Em quase três décadas de atuação, é óbvio que a trajetória de muitos músicos se cruzaram pelo caminho. Foi o caso de Miranísia Freitas e Daniel Venício, ambos musicistas profissionais da Orquestra Sinfônica de Teresina. Eles se conheceram ainda na banda do bairro Cristo Rei, se reencontraram na Banda 16 de Agosto e casaram na OST. É correto dizer que a orquestra é literalmente a família de Miranísia hoje.

Miranísia, única mulher do setor de sopro da orquestra (Foto: arquivo OST)

Ela é a única mulher das madeiras – como é chamado o setor de sopro de uma orquestra – e toca fagote, um instrumento italiano de som grave e expressivo. Miranísia tomou aulas com Hélio, o primeiro fagotista da OST, para aprender a tocar o instrumento que, até então, só conhecia dos livros. Em 2010, começou como segunda fagotista oficial da orquestra.

O instrumento que Miranísia toca hoje custou 13.500 reais e é um modelo estudantil. “Não é um instrumento muito comum, é europeu, de alto custo”, comenta. Em Teresina, apenas a Banda 16 de Agosto e a Orquestra Sinfônica o possuem. 

Paralelo ao trabalho na OST, Miranísia estudava música na Universidade Federal do Piauí. Com colegas de lá, formou o Quinteto Piauí. “Tudo que tinha de evento éramos chamados pra tocar”, relembra. Além de músico da orquestra, o marido também é professor de música no ensino básico e dá aulas particulares de flauta e saxofone.
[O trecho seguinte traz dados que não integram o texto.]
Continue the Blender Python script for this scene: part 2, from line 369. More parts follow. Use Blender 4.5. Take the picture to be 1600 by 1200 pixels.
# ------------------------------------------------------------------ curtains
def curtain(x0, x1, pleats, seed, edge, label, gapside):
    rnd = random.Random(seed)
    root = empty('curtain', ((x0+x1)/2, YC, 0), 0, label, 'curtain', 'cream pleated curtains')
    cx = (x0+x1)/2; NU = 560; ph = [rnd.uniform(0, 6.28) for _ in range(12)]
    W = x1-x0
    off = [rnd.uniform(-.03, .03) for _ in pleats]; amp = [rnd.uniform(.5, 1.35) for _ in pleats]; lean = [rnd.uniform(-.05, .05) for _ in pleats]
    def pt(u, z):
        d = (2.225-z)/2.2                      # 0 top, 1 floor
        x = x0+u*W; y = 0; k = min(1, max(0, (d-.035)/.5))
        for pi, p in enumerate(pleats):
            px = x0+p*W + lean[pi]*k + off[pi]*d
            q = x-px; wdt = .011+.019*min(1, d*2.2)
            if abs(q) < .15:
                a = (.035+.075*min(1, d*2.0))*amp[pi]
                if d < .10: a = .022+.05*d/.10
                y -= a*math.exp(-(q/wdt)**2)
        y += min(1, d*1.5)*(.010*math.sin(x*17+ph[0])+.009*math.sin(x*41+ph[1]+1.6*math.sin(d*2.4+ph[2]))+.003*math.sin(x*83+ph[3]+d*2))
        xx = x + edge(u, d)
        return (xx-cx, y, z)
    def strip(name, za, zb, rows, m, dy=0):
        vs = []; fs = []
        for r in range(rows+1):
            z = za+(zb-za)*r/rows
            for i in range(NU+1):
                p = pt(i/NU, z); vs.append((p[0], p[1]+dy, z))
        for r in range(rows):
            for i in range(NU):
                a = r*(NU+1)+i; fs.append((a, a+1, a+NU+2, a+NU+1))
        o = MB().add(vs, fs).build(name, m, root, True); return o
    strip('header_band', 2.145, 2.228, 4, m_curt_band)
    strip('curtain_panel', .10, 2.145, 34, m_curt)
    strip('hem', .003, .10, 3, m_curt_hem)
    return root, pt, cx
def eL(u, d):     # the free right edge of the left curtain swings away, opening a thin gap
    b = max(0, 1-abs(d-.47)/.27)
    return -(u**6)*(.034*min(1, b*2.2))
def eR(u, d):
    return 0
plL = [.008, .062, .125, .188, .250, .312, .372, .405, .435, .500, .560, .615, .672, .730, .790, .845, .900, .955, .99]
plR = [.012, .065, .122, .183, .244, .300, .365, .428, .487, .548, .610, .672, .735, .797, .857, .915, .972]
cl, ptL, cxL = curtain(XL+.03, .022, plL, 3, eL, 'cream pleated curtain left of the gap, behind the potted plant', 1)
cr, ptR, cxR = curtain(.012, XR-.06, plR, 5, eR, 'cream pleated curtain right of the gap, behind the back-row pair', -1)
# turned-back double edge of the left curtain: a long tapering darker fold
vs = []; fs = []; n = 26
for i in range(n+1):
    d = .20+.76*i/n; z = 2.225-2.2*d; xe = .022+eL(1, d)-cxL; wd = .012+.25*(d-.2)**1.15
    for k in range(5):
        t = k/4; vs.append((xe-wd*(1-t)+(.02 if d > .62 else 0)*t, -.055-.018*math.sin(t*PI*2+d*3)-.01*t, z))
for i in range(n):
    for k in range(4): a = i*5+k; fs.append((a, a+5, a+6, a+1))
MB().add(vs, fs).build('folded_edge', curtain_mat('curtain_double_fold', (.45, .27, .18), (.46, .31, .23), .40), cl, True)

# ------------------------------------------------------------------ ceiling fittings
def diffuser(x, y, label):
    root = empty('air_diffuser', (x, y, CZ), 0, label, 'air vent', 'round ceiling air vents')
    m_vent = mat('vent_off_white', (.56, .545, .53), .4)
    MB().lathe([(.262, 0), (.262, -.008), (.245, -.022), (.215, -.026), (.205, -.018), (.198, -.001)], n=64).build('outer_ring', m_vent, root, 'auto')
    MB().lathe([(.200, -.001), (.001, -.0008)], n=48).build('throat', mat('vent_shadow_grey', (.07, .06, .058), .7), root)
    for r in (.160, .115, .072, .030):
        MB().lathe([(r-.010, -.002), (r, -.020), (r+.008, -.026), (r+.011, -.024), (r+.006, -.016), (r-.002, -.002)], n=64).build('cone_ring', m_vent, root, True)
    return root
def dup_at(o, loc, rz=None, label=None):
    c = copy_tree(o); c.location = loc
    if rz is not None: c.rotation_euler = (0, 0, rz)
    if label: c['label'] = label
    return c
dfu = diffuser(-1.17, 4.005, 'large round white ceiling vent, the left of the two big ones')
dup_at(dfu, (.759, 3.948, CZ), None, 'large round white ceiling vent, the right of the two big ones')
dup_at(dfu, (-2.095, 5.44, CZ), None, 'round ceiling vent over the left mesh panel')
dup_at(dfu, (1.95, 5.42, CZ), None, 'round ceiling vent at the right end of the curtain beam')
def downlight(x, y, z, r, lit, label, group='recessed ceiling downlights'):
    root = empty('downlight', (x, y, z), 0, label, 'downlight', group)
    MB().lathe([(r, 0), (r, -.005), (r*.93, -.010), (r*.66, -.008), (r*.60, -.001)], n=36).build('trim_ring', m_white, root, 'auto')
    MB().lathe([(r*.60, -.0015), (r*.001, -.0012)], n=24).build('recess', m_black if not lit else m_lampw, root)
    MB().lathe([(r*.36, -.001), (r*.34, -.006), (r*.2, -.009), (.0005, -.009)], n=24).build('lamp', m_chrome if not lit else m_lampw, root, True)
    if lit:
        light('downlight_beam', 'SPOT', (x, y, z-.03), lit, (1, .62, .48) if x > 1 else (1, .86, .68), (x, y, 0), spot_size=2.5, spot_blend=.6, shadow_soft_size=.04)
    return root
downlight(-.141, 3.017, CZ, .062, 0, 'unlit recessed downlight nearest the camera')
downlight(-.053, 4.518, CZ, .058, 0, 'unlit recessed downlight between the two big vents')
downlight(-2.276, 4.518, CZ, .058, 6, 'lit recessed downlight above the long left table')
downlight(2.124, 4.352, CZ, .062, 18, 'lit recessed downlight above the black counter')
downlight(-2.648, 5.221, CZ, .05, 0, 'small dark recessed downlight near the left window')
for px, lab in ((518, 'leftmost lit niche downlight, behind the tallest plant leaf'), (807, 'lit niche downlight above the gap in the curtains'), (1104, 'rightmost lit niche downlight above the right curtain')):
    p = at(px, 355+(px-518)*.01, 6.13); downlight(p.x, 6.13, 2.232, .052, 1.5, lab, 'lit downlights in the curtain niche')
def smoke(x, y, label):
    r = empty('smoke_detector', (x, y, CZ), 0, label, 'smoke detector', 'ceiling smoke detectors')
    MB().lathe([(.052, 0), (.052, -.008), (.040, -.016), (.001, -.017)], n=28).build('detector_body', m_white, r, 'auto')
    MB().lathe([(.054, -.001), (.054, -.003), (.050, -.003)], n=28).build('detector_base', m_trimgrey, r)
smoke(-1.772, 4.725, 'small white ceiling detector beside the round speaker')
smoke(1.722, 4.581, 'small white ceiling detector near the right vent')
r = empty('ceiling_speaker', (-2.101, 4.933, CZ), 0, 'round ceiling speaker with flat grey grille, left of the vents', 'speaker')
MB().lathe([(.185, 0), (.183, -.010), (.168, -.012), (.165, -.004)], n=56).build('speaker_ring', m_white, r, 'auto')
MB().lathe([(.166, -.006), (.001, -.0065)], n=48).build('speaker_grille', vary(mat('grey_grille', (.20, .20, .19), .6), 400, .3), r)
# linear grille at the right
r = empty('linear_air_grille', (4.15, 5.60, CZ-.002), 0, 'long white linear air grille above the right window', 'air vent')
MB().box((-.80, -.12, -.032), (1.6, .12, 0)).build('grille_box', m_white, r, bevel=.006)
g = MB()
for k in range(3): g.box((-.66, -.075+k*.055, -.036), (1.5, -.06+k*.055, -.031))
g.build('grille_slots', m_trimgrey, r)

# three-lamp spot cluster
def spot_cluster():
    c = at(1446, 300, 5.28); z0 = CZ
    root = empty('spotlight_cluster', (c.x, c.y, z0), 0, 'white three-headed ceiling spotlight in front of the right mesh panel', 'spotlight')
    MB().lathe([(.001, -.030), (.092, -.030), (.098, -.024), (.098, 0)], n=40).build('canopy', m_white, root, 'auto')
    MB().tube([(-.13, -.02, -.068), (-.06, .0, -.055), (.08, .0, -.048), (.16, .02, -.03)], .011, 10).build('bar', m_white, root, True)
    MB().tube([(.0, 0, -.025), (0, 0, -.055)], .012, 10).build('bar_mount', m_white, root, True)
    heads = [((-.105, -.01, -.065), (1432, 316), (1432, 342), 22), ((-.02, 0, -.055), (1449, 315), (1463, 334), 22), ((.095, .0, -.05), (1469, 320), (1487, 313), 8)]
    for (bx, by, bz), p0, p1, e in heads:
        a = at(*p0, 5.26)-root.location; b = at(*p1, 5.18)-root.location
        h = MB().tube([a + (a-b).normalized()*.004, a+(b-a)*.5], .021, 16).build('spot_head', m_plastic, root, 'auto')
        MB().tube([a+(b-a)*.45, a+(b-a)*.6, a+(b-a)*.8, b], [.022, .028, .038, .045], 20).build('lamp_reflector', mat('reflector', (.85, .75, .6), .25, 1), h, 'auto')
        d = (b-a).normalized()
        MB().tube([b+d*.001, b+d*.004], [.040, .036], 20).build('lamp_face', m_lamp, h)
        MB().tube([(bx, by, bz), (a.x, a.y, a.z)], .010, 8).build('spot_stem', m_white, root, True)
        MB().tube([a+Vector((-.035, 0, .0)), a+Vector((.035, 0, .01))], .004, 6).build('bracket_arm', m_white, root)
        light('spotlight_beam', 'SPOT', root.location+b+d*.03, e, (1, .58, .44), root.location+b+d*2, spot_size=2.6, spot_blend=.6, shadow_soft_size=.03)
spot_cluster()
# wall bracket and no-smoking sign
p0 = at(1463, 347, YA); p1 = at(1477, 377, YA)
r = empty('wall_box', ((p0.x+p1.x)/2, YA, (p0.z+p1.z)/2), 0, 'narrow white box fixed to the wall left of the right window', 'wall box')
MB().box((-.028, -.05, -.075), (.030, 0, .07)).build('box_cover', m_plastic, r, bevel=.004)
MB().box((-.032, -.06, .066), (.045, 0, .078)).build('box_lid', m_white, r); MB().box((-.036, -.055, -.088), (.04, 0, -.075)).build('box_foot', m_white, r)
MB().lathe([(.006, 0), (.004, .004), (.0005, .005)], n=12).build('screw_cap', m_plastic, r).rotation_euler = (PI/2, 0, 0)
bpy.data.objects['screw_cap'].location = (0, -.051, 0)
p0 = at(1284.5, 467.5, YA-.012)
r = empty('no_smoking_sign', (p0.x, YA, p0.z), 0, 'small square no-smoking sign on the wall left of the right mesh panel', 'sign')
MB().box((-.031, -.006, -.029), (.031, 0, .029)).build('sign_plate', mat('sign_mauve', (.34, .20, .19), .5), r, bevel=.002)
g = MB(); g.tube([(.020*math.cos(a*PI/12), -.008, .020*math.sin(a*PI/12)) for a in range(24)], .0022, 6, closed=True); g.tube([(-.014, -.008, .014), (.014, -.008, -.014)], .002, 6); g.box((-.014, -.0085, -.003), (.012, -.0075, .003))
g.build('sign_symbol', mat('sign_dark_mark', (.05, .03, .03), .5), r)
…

Boa parte da renda da família vem da música.

“A orquestra foi uma grande oportunidade para mim”, observa. “São poucas fagotistas no Brasil, e a orquestra tem esse papel de divulgar um pouco da música erudita para pessoas que não têm esse acesso”, reconhece a mãe da Yasmin Aparecida – a filha de 6 anos do casal que também já está sendo introduzida a flauta e teclado. “Mas ela diz que gosta mesmo é de guitarra e bateria”, sorri. 

 

Atualização 

Depois do anúncio da suspensão, a Prefeitura Municipal de Teresina voltou atrás. No dia 18 de maio, informou que iria manter os contratos com as associações, a fim de não prejudicar os projetos em andamento. Os contratos em curso devem ser mantidos até o mês de dezembro – período em que o novo modelo de gestão deve ser debatido entre órgãos envolvidos, a classe artística e a população. Depois de finalizado, o novo projeto será encaminhado para votação na Câmara Municipal de Teresina.